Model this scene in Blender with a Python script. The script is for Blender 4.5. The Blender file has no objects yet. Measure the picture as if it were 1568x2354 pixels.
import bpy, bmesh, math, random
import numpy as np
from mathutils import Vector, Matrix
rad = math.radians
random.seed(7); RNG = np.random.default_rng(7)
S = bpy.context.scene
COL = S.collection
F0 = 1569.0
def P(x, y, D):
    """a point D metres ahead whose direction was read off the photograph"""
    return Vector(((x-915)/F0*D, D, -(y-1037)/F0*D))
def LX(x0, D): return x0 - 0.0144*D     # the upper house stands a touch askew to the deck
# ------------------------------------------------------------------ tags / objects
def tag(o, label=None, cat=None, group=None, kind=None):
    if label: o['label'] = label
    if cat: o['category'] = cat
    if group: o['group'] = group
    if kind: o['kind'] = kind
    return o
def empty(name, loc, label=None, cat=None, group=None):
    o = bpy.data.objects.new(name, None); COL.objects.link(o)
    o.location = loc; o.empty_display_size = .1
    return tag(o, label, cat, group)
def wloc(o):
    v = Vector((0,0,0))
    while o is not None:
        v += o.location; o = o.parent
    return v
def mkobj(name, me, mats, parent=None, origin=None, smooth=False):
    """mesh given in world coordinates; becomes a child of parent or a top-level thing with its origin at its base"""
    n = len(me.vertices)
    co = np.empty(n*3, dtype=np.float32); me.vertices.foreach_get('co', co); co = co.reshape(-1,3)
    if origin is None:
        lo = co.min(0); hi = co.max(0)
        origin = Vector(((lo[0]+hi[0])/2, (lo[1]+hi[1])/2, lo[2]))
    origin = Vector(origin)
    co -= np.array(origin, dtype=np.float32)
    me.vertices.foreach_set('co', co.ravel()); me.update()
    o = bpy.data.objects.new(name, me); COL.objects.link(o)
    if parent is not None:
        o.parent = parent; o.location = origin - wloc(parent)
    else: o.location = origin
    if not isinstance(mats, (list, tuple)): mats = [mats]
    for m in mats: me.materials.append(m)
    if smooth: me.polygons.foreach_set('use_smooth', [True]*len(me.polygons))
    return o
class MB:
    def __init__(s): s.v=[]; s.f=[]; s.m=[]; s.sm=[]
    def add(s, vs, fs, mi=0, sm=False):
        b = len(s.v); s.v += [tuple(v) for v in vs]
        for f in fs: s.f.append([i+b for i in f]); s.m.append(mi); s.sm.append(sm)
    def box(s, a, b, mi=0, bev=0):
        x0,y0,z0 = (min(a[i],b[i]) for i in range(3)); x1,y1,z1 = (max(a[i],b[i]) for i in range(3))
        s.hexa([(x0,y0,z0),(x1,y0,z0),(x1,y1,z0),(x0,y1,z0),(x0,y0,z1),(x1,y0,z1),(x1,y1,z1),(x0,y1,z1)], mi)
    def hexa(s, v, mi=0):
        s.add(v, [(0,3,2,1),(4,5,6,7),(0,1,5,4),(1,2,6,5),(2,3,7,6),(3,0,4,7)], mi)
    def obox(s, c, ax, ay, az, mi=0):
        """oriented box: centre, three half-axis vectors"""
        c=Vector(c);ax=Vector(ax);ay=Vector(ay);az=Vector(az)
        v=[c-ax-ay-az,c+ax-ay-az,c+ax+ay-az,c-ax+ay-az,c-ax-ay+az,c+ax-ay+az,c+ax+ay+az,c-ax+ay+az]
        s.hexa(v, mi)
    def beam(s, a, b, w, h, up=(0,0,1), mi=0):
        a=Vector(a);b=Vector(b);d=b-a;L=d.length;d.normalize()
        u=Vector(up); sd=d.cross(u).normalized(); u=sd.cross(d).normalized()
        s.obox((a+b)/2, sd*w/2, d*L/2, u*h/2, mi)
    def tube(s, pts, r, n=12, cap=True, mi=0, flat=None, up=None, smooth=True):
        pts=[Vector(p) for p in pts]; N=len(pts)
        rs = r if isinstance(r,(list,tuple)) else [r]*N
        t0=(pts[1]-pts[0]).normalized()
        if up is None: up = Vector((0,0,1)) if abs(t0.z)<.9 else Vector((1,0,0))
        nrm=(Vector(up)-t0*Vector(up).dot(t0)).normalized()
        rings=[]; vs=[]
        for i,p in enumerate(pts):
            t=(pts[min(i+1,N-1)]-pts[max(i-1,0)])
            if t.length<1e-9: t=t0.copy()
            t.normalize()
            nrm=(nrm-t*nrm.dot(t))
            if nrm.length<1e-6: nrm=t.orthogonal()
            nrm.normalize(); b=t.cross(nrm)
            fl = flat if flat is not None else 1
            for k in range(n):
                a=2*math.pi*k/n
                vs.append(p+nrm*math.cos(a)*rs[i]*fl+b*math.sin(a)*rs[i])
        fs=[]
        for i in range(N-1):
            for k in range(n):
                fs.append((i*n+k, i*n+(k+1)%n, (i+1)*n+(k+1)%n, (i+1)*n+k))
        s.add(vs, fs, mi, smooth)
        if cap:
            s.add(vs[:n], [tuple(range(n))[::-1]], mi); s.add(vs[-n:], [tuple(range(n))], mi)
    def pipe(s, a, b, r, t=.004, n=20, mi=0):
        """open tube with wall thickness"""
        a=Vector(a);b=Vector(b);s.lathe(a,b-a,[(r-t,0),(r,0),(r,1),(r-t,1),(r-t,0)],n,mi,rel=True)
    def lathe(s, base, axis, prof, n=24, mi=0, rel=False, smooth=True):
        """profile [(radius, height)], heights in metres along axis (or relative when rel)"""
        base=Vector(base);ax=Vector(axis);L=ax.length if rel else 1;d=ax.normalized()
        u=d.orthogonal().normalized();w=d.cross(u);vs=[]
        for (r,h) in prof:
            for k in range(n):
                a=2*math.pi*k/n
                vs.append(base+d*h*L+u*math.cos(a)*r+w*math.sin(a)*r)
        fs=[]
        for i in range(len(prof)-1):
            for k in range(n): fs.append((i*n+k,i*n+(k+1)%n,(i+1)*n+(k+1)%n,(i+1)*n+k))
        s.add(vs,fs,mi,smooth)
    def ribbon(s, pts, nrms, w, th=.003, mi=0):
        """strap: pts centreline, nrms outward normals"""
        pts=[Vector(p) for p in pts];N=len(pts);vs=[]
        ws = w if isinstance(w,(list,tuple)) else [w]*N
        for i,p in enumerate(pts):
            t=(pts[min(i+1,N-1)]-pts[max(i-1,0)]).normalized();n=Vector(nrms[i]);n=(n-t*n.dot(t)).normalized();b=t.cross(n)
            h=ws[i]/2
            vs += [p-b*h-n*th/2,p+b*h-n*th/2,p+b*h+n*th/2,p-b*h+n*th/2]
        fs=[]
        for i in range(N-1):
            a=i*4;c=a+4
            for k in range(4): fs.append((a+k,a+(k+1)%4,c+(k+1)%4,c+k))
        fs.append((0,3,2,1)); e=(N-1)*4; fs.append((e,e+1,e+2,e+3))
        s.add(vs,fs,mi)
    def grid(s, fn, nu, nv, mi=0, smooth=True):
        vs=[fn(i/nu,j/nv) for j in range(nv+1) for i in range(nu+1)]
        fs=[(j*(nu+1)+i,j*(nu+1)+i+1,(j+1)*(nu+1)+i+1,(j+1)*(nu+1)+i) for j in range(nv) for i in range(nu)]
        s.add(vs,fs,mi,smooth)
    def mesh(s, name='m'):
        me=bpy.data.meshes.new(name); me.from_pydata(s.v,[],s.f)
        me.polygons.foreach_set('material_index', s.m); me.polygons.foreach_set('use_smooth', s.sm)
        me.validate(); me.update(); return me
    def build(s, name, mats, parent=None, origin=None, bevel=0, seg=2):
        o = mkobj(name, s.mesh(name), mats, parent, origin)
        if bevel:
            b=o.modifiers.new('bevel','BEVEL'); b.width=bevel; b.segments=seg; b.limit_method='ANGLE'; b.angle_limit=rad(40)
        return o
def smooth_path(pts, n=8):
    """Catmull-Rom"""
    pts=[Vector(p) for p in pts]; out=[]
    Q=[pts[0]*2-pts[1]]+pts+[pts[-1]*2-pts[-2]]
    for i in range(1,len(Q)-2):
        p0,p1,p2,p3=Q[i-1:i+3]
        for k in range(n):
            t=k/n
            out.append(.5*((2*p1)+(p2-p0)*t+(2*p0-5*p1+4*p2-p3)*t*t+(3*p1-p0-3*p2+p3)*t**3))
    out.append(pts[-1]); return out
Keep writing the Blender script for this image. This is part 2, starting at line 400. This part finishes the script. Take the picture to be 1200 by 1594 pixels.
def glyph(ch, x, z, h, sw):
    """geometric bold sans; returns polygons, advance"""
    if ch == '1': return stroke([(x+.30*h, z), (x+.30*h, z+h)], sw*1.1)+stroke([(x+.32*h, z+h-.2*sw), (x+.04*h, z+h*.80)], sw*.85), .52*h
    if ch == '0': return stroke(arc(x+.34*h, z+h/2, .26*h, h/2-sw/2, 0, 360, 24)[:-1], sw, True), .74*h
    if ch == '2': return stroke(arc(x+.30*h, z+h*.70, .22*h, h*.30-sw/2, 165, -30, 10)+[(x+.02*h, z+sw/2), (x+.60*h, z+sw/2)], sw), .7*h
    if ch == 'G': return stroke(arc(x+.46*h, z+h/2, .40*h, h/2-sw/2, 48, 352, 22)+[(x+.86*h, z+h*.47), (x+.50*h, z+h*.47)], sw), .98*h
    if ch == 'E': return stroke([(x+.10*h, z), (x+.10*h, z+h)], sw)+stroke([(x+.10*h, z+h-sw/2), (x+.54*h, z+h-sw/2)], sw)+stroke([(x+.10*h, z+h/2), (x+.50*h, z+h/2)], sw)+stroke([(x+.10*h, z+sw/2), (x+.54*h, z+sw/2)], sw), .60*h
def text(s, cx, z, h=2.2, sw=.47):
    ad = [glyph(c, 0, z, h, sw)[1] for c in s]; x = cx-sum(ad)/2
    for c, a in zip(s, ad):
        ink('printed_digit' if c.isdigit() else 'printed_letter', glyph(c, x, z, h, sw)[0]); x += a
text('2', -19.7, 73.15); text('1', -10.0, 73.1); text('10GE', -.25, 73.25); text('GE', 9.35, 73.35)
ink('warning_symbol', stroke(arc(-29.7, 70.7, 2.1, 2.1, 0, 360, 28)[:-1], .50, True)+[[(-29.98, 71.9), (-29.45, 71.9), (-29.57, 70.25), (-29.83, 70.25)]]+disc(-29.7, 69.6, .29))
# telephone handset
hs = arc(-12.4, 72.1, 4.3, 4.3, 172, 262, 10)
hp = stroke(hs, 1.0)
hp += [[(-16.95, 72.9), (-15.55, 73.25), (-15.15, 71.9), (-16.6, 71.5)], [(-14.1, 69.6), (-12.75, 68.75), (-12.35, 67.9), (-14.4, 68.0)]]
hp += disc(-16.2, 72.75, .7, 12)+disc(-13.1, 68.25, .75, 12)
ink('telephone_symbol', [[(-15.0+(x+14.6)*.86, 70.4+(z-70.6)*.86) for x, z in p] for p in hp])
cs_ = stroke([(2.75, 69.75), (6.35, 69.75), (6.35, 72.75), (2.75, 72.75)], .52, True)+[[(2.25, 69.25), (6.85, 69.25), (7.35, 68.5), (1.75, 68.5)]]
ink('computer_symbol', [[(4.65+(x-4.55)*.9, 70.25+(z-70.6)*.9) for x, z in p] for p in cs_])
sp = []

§

**YOUR INSTRUCTIONS**
List each line holding the string "this".

**EXERCISE RESULT**
Model this scene in Blender with a Python script. The script is for Blender 4.5. The Blender file has no objects yet. Measure the picture as if it were 1568x2354 pixels.
Keep writing the Blender script for this image. This is part 2, starting at line 400. This part finishes the script. Take the picture to be 1200 by 1594 pixels.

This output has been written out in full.